I hate giving junk candy. I often get a big bag of double bubble, or those tiny chiclets, because gym is generally popular. We only get a few kids, though.
posted by theora55 at 10:20 AM on September 11 [1 favorite]


I second Double Bubble. Also, Dum Dums.
posted by smorgasbord at 7:21 PM on September 11


If you live in California, Nevada or Arizona, Smart & Final might be a good option.

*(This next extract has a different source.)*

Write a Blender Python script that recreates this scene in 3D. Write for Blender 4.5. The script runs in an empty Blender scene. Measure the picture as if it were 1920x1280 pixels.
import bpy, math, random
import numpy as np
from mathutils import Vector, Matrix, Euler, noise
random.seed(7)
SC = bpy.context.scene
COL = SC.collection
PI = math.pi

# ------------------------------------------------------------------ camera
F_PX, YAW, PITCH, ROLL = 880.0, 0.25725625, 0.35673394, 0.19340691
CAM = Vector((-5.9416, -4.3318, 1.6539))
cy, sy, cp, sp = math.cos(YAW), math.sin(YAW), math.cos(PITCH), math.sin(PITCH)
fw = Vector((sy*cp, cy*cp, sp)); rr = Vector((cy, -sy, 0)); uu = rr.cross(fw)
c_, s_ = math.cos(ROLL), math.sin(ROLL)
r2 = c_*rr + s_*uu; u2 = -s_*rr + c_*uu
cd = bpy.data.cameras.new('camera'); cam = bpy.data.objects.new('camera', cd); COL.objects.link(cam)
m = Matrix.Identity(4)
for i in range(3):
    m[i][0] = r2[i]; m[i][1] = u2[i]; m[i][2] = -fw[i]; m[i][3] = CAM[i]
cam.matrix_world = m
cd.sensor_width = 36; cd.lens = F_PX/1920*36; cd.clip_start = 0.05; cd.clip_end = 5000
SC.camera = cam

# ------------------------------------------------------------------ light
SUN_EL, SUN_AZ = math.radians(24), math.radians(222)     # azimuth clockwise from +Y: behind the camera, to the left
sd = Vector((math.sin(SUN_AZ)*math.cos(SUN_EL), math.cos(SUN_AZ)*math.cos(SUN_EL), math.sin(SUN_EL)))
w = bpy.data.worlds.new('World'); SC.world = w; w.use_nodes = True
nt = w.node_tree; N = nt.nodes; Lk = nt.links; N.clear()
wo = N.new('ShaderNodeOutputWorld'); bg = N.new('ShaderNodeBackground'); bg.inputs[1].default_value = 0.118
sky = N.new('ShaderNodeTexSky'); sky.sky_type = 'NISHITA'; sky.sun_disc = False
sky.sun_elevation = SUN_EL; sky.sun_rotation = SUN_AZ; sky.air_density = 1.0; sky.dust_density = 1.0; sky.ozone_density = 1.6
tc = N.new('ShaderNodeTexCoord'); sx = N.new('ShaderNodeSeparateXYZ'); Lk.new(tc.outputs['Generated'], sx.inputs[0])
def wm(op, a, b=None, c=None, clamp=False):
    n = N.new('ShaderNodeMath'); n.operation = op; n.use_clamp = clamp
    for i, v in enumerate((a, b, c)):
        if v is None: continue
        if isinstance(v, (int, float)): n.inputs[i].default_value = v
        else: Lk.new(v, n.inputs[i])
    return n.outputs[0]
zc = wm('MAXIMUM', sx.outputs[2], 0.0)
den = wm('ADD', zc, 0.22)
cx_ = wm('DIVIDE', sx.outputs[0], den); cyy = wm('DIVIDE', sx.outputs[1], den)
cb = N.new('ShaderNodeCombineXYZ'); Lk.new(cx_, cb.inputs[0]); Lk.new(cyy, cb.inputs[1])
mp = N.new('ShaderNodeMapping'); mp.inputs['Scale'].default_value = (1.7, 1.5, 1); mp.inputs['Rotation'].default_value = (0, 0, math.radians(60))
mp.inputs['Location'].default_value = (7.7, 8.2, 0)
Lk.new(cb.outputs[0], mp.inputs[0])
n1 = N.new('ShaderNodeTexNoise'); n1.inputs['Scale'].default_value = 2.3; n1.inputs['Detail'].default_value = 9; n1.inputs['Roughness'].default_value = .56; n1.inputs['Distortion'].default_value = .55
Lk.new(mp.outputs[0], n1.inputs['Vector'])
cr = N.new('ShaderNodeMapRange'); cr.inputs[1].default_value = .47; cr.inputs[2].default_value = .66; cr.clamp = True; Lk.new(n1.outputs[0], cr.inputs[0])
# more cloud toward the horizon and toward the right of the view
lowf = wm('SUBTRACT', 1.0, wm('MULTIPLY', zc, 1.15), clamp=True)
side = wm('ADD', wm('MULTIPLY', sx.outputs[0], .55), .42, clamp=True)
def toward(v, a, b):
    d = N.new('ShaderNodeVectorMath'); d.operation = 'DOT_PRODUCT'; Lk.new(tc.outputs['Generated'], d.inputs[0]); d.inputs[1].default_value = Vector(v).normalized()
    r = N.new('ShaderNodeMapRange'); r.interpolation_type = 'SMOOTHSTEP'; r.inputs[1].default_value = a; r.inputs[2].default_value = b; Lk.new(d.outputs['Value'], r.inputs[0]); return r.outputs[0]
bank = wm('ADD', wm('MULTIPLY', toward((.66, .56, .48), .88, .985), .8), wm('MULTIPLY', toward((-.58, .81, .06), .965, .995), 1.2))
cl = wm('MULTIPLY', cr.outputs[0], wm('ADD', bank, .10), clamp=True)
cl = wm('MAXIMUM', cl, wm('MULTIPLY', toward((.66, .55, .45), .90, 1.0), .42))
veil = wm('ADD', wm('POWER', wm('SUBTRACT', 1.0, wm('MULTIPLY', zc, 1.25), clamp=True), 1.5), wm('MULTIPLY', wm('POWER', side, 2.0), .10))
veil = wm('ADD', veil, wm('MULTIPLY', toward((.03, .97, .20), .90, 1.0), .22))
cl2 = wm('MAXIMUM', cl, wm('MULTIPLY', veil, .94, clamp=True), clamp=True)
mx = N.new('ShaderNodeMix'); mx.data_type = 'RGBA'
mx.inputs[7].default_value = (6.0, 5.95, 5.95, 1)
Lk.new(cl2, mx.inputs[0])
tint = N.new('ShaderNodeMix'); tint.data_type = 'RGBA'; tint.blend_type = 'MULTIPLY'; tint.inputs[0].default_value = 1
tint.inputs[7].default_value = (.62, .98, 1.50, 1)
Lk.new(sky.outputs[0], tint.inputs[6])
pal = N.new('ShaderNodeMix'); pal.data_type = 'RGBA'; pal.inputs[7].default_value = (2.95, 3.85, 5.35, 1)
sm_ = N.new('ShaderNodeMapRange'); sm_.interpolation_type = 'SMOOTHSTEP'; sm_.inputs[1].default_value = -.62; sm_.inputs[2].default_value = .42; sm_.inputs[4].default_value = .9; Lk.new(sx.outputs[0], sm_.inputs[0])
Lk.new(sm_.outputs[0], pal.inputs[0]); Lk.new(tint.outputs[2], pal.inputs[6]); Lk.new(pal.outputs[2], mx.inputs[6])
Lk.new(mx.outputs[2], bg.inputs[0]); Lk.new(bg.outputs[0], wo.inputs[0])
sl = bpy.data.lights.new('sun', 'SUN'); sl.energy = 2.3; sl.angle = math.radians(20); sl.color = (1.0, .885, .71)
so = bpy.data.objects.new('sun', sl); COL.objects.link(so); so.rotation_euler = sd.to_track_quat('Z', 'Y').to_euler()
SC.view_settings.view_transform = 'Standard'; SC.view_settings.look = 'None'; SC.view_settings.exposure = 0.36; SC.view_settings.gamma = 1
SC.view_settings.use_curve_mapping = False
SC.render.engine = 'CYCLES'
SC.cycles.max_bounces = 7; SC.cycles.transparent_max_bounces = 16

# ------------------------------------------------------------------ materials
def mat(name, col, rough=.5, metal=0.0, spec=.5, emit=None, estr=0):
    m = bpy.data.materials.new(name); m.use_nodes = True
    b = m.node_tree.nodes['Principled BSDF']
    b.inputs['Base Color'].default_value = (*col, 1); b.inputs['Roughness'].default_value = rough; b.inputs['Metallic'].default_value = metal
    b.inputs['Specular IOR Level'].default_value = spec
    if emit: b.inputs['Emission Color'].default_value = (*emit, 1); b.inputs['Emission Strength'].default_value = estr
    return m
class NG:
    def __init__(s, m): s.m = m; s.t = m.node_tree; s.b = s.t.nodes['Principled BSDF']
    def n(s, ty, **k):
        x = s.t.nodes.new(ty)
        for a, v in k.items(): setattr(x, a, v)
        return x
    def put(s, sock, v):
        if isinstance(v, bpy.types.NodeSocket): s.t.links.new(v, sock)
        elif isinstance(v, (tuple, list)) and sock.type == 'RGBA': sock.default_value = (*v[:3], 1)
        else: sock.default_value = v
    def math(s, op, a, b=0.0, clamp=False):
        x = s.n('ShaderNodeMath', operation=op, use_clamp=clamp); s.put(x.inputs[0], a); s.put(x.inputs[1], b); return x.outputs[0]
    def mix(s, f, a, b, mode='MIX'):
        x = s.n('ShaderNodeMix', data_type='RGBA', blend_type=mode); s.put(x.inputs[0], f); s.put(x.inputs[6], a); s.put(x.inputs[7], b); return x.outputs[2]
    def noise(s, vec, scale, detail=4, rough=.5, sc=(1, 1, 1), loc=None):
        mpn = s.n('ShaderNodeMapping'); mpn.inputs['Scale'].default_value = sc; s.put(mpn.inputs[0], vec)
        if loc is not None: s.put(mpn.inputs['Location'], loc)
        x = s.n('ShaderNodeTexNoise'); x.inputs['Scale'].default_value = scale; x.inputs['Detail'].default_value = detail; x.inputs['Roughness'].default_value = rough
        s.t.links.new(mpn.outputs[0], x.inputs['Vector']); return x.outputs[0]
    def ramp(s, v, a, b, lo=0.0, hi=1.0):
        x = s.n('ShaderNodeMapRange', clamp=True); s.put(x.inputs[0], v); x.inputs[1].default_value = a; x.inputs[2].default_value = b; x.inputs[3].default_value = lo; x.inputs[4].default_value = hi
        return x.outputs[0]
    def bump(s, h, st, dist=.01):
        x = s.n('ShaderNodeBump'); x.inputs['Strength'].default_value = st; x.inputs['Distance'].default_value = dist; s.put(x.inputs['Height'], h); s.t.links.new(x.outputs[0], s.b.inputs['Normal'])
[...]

This non-membership bulk store sells boxes of candy, like Sour Punch Straws.

You can also contact some of the smaller manufacturers directly; Boyer Candies will sell you 15 pounds of peanut butter cups (about 450 pieces) for $63.00. I have ordered from this Pittsburgh company in the past--you can even call them on the phone to order!

Annabelle's will sell you 10 pounds of mini Big Hunk Bars.

Jelly Belly currently has a 50% off sale on Sweet/Sour mini jellybean bags -120 for $9.99.

If you have a business, or a good relationship with a local business, you might be able to apply for wholesale purchases from the manufacturers (American Licorice might sell you 25 pounds of Sour Punch Straws).
posted by JDC8 at 12:10 AM on September 12


I meant to link to this listing for 15 pounds of Clark Crunch peanut butter cups.
posted by JDC8 at 12:20 AM on September 12


Unless you're giving out the candy during a non-profit event or in the name of the non-profit (which it does not seem like OP is), please do not do this. It's fraud and makes it harder for non-profit orgs to obtain gifts in kind in the future.

Not suggesting fraud! Just thought candy-giving on this kind of scale might be done by an org.